Legal malpractice has the unique “but for” proximate cause elements not found in other tort claim analyses, and it frequently is the reason why cases are dismissed at a higher rate (on CPLR 3211 motions) than is seen in other professional negligence claims. Med mal claims, as an example, are rarely dismissed pre-answer.
“The plaintiff commenced this action to recover damages for legal malpractice against the defendant law firm. The plaintiff alleged that she retained the defendant to represent her in a personal injury action that she commenced against, among others, the City of Long Beach (hereinafter the underlying action). The plaintiff allegedly appealed from an order in the underlying action that, inter alia, granted the City’s motion for summary judgment dismissing the complaint insofar as asserted against it. The plaintiff alleged that due to the defendant’s deficient representation, the appeal was never perfected and was ultimately deemed dismissed. The defendant moved pursuant to CPLR 3211(a) to dismiss the complaint in this action. In an order entered July 17, 2023, the Supreme Court granted the defendant’s motion. The plaintiff appeals.”
“”‘To state a cause of action to recover damages for legal malpractice, [a] plaintiff [*2][must] allege that the attorney failed to exercise the ordinary reasonable skill and knowledge commonly possessed by a member of the legal profession and that the attorney’s breach of this duty proximately caused plaintiff to sustain actual and ascertainable damages'” (May Dock Lane, LLC v Harras Bloom & Archer, LLP, 222 AD3d 635, 637, quoting Jean-Paul v Rosenblatt, 208 AD3d 652, 653). “‘To establish causation, the plaintiff must show that he or she would have prevailed in the underlying action or would not have incurred any damages, but for the attorney’s negligence'” (id., quoting Parklex Assoc. v Flemming Zulack Williamson Zauderer, LLP, 118 AD3d 968, 970). “If the alleged malpractice is based on the attorney’s failure to perfect an appeal from an order dismissing a cause of action in an underlying action, the plaintiff must show that, had the attorney perfected that appeal, the appeal would have been successful, the cause of action would have been reinstated, and the plaintiff would have prevailed on that cause of action in the underlying action” (McCluskey v Gabor & Gabor, 61 AD3d 646, 648).
Here, even accepting the facts in the complaint to be true and according the plaintiff the benefit of every favorable inference, the plaintiff cannot establish that, but for the defendant’s alleged negligence, the plaintiff would have been successful in her appeal in the underlying action (see id.).

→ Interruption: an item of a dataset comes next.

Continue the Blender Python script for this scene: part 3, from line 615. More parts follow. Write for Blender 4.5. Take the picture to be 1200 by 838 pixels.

In the underlying action, it is undisputed that the City did not have prior written notice of the alleged defect that purportedly caused the plaintiff’s injuries, and the plaintiff did not sufficiently allege that an exception to the prior written notice requirement applies (see La Fleur v Janowitz, 228 AD3d 636, 638; Discepolo v County of Nassau, 226 AD3d 646, 647; see also McCluskey v Gabor & Gabor, 61 AD3d at 648).
Accordingly, the Supreme Court properly granted the defendant’s motion pursuant to CPLR 3211(a) to dismiss the complaint.”